* **TASK GOAL**
Repeat each line word for word.

* **DATA FOR THIS TASK**
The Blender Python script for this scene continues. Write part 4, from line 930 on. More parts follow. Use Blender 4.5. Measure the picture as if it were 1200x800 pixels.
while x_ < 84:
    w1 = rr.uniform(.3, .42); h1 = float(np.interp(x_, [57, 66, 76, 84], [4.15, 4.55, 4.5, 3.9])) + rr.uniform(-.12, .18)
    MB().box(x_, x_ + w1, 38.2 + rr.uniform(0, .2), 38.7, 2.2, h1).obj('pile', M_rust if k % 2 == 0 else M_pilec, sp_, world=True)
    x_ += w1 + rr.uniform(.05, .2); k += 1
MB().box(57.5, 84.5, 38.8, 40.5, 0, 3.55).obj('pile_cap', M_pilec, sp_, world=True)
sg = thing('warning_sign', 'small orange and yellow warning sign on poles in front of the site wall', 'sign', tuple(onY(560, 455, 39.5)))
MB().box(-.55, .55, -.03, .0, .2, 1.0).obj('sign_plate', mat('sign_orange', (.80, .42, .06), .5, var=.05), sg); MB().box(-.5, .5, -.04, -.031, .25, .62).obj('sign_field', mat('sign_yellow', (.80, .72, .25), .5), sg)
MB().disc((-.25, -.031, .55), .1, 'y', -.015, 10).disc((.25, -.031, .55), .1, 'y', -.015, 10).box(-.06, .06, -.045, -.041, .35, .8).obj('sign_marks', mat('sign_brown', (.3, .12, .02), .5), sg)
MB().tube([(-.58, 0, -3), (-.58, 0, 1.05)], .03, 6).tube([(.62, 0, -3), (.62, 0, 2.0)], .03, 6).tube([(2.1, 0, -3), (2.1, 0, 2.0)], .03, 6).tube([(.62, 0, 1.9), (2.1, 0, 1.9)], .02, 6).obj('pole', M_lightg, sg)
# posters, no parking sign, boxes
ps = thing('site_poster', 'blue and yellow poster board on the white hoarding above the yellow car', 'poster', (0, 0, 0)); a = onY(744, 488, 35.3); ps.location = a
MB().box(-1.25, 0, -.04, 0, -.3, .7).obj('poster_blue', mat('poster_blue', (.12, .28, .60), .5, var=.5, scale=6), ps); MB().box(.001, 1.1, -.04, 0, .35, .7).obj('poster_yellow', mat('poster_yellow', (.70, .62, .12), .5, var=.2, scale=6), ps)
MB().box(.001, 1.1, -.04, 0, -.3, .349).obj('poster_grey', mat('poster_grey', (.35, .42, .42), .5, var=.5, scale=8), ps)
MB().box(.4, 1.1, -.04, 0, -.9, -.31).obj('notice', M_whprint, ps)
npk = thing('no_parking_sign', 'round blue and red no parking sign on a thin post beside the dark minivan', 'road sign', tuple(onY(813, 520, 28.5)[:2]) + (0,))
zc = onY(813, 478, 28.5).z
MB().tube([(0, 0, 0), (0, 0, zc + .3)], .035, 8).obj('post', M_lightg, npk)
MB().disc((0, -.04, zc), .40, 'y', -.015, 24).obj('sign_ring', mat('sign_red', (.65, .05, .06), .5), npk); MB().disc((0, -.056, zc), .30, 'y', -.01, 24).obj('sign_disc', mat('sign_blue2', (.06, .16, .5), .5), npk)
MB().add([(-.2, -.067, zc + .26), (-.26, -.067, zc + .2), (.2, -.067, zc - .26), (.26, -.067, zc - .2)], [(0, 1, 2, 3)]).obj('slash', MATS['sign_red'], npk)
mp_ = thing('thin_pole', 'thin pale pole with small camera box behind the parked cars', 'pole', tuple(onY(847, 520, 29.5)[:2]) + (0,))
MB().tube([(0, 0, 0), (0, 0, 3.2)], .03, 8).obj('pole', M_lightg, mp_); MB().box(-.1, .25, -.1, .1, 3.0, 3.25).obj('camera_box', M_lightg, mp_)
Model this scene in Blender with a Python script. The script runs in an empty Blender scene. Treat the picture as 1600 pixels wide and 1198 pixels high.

* **TASK OUTPUT**
The Blender Python script for this scene continues. Write part 4, from line 930 on. More parts follow. Use Blender 4.5. Measure the picture as if it were 1200x800 pixels.
while x_ < 84:
    w1 = rr.uniform(.3, .42); h1 = float(np.interp(x_, [57, 66, 76, 84], [4.15, 4.55, 4.5, 3.9])) + rr.uniform(-.12, .18)
    MB().box(x_, x_ + w1, 38.2 + rr.uniform(0, .2), 38.7, 2.2, h1).obj('pile', M_rust if k % 2 == 0 else M_pilec, sp_, world=True)
    x_ += w1 + rr.uniform(.05, .2); k += 1
MB().box(57.5, 84.5, 38.8, 40.5, 0, 3.55).obj('pile_cap', M_pilec, sp_, world=True)
sg = thing('warning_sign', 'small orange and yellow warning sign on poles in front of the site wall', 'sign', tuple(onY(560, 455, 39.5)))
MB().box(-.55, .55, -.03, .0, .2, 1.0).obj('sign_plate', mat('sign_orange', (.80, .42, .06), .5, var=.05), sg); MB().box(-.5, .5, -.04, -.031, .25, .62).obj('sign_field', mat('sign_yellow', (.80, .72, .25), .5), sg)
MB().disc((-.25, -.031, .55), .1, 'y', -.015, 10).disc((.25, -.031, .55), .1, 'y', -.015, 10).box(-.06, .06, -.045, -.041, .35, .8).obj('sign_marks', mat('sign_brown', (.3, .12, .02), .5), sg)
MB().tube([(-.58, 0, -3), (-.58, 0, 1.05)], .03, 6).tube([(.62, 0, -3), (.62, 0, 2.0)], .03, 6).tube([(2.1, 0, -3), (2.1, 0, 2.0)], .03, 6).tube([(.62, 0, 1.9), (2.1, 0, 1.9)], .02, 6).obj('pole', M_lightg, sg)
# posters, no parking sign, boxes
ps = thing('site_poster', 'blue and yellow poster board on the white hoarding above the yellow car', 'poster', (0, 0, 0)); a = onY(744, 488, 35.3); ps.location = a
MB().box(-1.25, 0, -.04, 0, -.3, .7).obj('poster_blue', mat('poster_blue', (.12, .28, .60), .5, var=.5, scale=6), ps); MB().box(.001, 1.1, -.04, 0, .35, .7).obj('poster_yellow', mat('poster_yellow', (.70, .62, .12), .5, var=.2, scale=6), ps)
MB().box(.001, 1.1, -.04, 0, -.3, .349).obj('poster_grey', mat('poster_grey', (.35, .42, .42), .5, var=.5, scale=8), ps)
MB().box(.4, 1.1, -.04, 0, -.9, -.31).obj('notice', M_whprint, ps)
npk = thing('no_parking_sign', 'round blue and red no parking sign on a thin post beside the dark minivan', 'road sign', tuple(onY(813, 520, 28.5)[:2]) + (0,))
zc = onY(813, 478, 28.5).z
MB().tube([(0, 0, 0), (0, 0, zc + .3)], .035, 8).obj('post', M_lightg, npk)
MB().disc((0, -.04, zc), .40, 'y', -.015, 24).obj('sign_ring', mat('sign_red', (.65, .05, .06), .5), npk); MB().disc((0, -.056, zc), .30, 'y', -.01, 24).obj('sign_disc', mat('sign_blue2', (.06, .16, .5), .5), npk)
MB().add([(-.2, -.067, zc + .26), (-.26, -.067, zc + .2), (.2, -.067, zc - .26), (.26, -.067, zc - .2)], [(0, 1, 2, 3)]).obj('slash', MATS['sign_red'], npk)
mp_ = thing('thin_pole', 'thin pale pole with small camera box behind the parked cars', 'pole', tuple(onY(847, 520, 29.5)[:2]) + (0,))
MB().tube([(0, 0, 0), (0, 0, 3.2)], .03, 8).obj('pole', M_lightg, mp_); MB().box(-.1, .25, -.1, .1, 3.0, 3.25).obj('camera_box', M_lightg, mp_)
Model this scene in Blender with a Python script. The script runs in an empty Blender scene. Treat the picture as 1600 pixels wide and 1198 pixels high.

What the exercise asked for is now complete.